General relativity, in short, tells us that gravity is not quite the force Isaac Newton envisioned; gravity is actually the bending of space and time by mass and energy. This discovery led us to the widely accepted theory of Big Bang, which establishes the birth of the universe as 14 billion years ago.

But what about the death of the universe? For that, we need to turn to dark energy, one of the biggest scientific mysteries of our time.

Don Lincoln

For decades, astronomers thought that an expanding universe bound by gravity should grow quickly in the beginning and gradually slow as the stars and galaxies obeyed gravity’s inexorable tug. The only question really was whether gravity was sufficient to eventually stop the expansion of the universe and bring it all back together in a hot “Big Crunch.” This seemed like a very plausible scenario.

But in 1998, to everyone’s surprise, two groups of astronomers announced measurements of distant supernovae that showed while the early universe followed their expectations, about four billion years ago, the expansion of the universe began to speed up.

In complete contradiction to predictions, it seemed that something was overcoming the effects of gravity and pushing everything farther away at an ever increasing rate. These observations have long since been confirmed.

It turned out that Einstein imagined such a phenomenon when he was developing his theory of general relativity. He envisioned a “cosmological constant” that provided a repulsive form of gravity.
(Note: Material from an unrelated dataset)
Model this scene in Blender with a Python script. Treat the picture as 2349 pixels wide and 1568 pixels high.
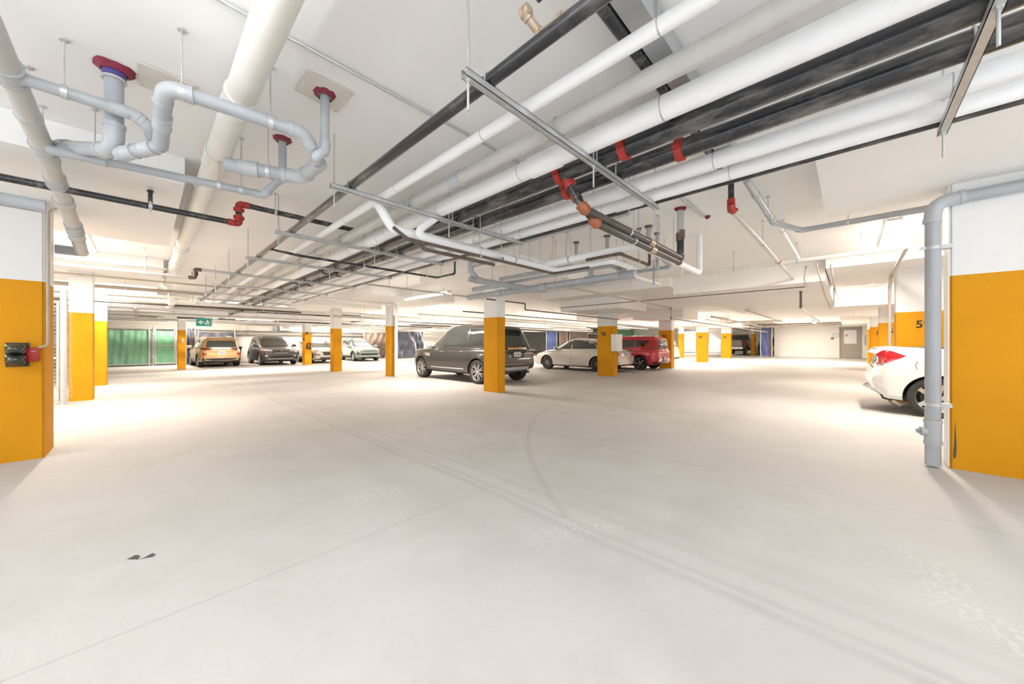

Following the best theoretical understanding and experimental evidence of his time, Einstein first added the term to his equations, but then took it out, as it didn’t seem necessary. Einstein regarded the fact that he invented the cosmological constant as a colossal mistake.

With the discovery of the accelerating expansion of the universe, Einstein’s cosmological constant came back into vogue. But it wasn’t the only explanation.